Folha - Já em seus "Sermões", padre Vieira perguntava a Deus se Ele passara a ser holandês, abandonando o Brasil à sua sorte frente ao invasor. Em suas recentes filmagens na Bahia e em São Luis do Maranhão, o sr. acha que Deus voltou a ser brasileiro?
Oliveira -
Sabe o que penso? Penso que Deus já era brasileiro quando Pedro Álvares Cabral achou Terras de Vera Cruz. Já era brasileiro quando d. Pedro 4º, de Portugal, deu a independência, apesar de a escravatura ter ainda continuado por longo tempo; quando recebeu uma base cultural, uma língua que não era a dos nativos; quando acolheu padre Vieira no seu seio.

Folha - Em recente artigo publicado na Folha, o crítico Inácio Araujo disse que "A Carta", seu filme mais recente, era um dos melhores da década, lamentando a falta de espaço para a sua obra no mercado brasileiro. Como reverter para filmes como os seus as platéias imbecilizadas de todo o mundo pelo cinema descartável?
Oliveira -
Procedendo com igual teimosia à do padre Vieira.

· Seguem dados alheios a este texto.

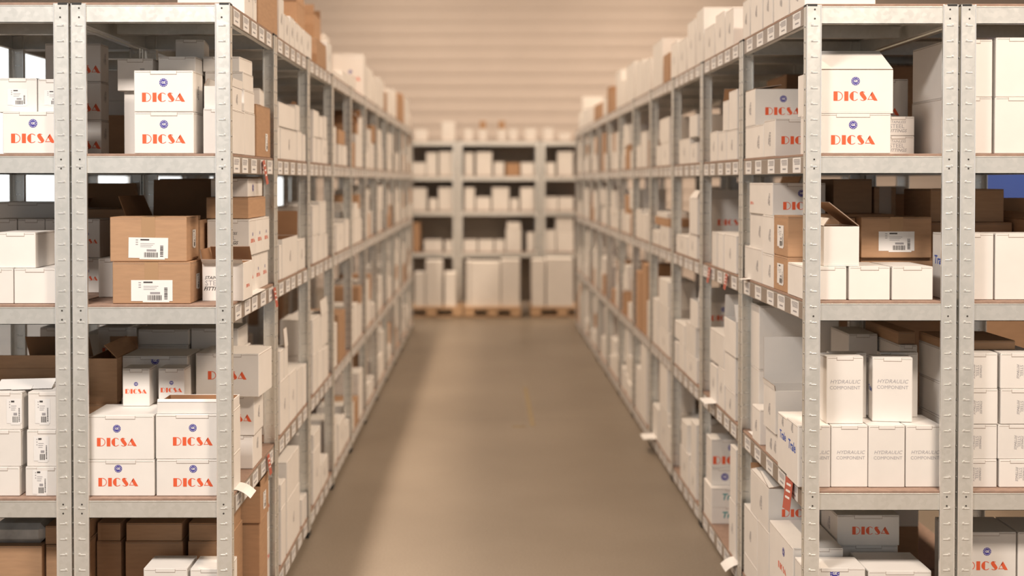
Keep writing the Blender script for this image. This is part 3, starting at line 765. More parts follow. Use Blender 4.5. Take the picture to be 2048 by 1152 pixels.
# level 4
Y = 4.30; h4 = []
for i, (xa, xb) in enumerate(((1598, 1663.5), (1665, 1738.5), (1740.5, 1813), (1815, 1887))):
    h4.append(B('R', 4, xa, xb, 851, Y + .003 * (i % 2), .2 if i else .16, 'w', f'white hydraulic component carton, {ORD[i]} from the left in the front row', prints=[('hyd', 'f', .004, .005, .0195)] + ([('tube', 'l', -.005, .02, .05), ('bars', 'l', 0, .1, .04, 90)] if i == 0 else [])))
B('R', 4, 1655, 1729, 713, 4.33, .10, 'w', 'tall white hydraulic component carton standing left on the row', on=h4[1], prints=[('hyd', 'f', 0, .02, .021)])
B('R', 4, 1662, 1735, 706, 4.435, .05, 'w', 'narrow white carton right behind the left standing one', on=h4[1])
B('R', 4, 1751, 1829, 715, 4.36, .08, 'w', 'tall white hydraulic component carton standing right on the row, turned', on=h4[2], prints=[('hyd', 'f', 0, .02, .021), ('tube', 'l', 0, 0, .028, 0)], rot=-7)
B('R', 4, 1762, 1838, 705, 4.455, .04, 'w', 'narrow white carton right behind the turned standing one', on=h4[3])
make_carton(1.50, 1.62, 4.85, .25, HR[4] + BT, PZ(668, 4.85) - HR[4] - BT, 'w', 'white carton with data label under the beam, lower right shelf', prints=[('bars', 'f', 0, .15, .06)])
a = make_carton(1.63, 1.70, 4.62, .5, HR[4] + BT, PZ(690, 4.62) - HR[4] - BT, 'w', 'narrow white carton at the back right of the lower shelf')
make_carton(1.63, 1.70, 4.64, .4, a.top, .05, 'k', 'flat brown carton under the beam, lower right shelf')
r2 = make_carton(X0 - .014, X0 + .09, 4.475, .15, HR[4] + BT, PZ(838, 4.475) - HR[4] - BT, 'w', 'tall white carton with blue lettering to the aisle, behind the front row', prints=[('tube', 'l', 0, .03, .045), ('bars', 'l', 0, .1, .04, 90)])
a = make_carton(X0, X0 + .19, 4.665, .22, HR[4] + BT, PZ(866, 4.72) - HR[4] - BT, 'w', 'white carton under the open tall flap carton, right aisle edge', prints=[('bars', 'l', -.02, 0, .05, 90), ('bars', 'l', .05, 0, .05, 90)])
make_carton(X0 - .008, X0 + .19, 4.69, .20, a.top, PZ(782, 4.69) - a.top, 'w', 'open white carton with one tall upright flap at the right aisle edge', lid=False, flaps={'b': 92, 'l': 100}, flen={'b': .19, 'l': .02}, inner='w', prints=[('bars', 'l', .0, 0, .05, 90)])
a = make_carton(X0, X0 + .2, 4.99, .14, HR[4] + BT, PZ(820, 4.99) - HR[4] - BT, 'w', 'white carton with red block near the rear right post', prints=[('word', 'f', .06, -.01, .14), ('bars', 'l', 0, 0, .05, 90)])
a = make_carton(X0 + .03, X0 + .38, 5.14, .16, HR[4] + BT, .30, 'w', 'large shaded white carton, lower one filling the rear right bay')
make_carton(X0 + .03, X0 + .38, 5.14, .16, a.top, PZ(612, 5.14) - a.top, 'w', 'large shaded white carton, upper one filling the rear right bay')
# level 5
a = B('R', 5, 1683, 1800, 1090, 4.56, .22, 'w', 'white emblem carton under the lettered one, bottom right shelf', prints=[('emblem', 'f', .02, .12, .035)])
B('R', 5, 1678, 1803, 1030, 4.55, .22, 'w', 'white lettered carton just below the bottom right beam', on=a, prints=[('word', 'f', .01, -.0, .145), ('bars', 'l', 0, 0, .05, 90)])
B('R', 5, 1612, 1735, 1136, 4.30, .13, 'w', 'white carton with emblem and labelled lid, bottom right corner', prints=[('emblem', 'f', .0, .16, .035), ('bars', 't', .06, .0, .06), ('bars', 't', .0, .0, .06)])
B('R', 5, 1741, 1868, 1142, 4.31, .22, 'w', 'white carton with labelled lid beside the bottom right corner one', prints=[('bars', 't', .0, .03, .06), ('bars', 't', .06, .03, .05)])
a = make_carton(1.585, 1.70, 4.82, .25, HR[5] + BT, PZ(1088, 4.82) - HR[5] - BT, 'k', 'brown carton at the back of the bottom right shelf, lower one')
make_carton(1.59, 1.70, 4.82, .22, a.top, .08, 'k', 'brown carton at the back of the bottom right shelf, upper one')
a = make_carton(X0, X0 + .19, 4.44, .37, HR[5] + BT, PZ(1096, 4.44) - HR[5] - BT, 'w', 'white carton with red lettering on its aisle side, bottom right', prints=[('word', 'l', .02, .06, .12), ('emblem', 'l', .04, .13, .035)])
a = make_carton(X0, X0 + .21, 4.825, .2, HR[5] + BT, PZ(1062, 4.85) - HR[5] - BT, 'w', 'white emblem carton under the open lettered one, bottom right shelf', prints=[('emblem', 'f', .03, .11, .035)])
make_carton(X0, X0 + .22, 4.83, .33, a.top, PZ(978, 4.83) - a.top, 'w', 'open white carton with red letters behind the red tag', lid=False, flaps={'f': 12, 'l': 10, 'r': 95, 'b': 100}, flen={'r': .04, 'b': .03}, prints=[('word', 'f', .02, -.01, .15), ('bars', 'l', .03, 0, .06, 90)])
a = make_carton(X0, X0 + .2, 5.03, .26, HR[5] + BT, PZ(1140, 5.03) - HR[5] - BT, 'w', 'white carton at the foot of the rear right post, lower one')
make_carton(X0 + .0, X0 + .2, 5.03, .26, a.top, (PZ(1062, 4.85)) - a.top - .004, 'w', 'white carton at the foot of the rear right post, upper one', prints=[('bars', 'l', 0, 0, .05, 90)])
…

Folha - Uma vez o sr. me disse que o segredo da sua longevidade estava nos grelhados. Pode nos passar algumas receitas?
Oliveira -
Bem, gostaria, mas o Deus de Portugal, do Brasil e de todo o mundo é o único possuidor de tais receitas. Eu por cá me vou contentando com os grelhados, com os cozidos e outros pitéus que dão gosto à vida e a sustentam, mas morria se não me deixassem fazer os meus filmes.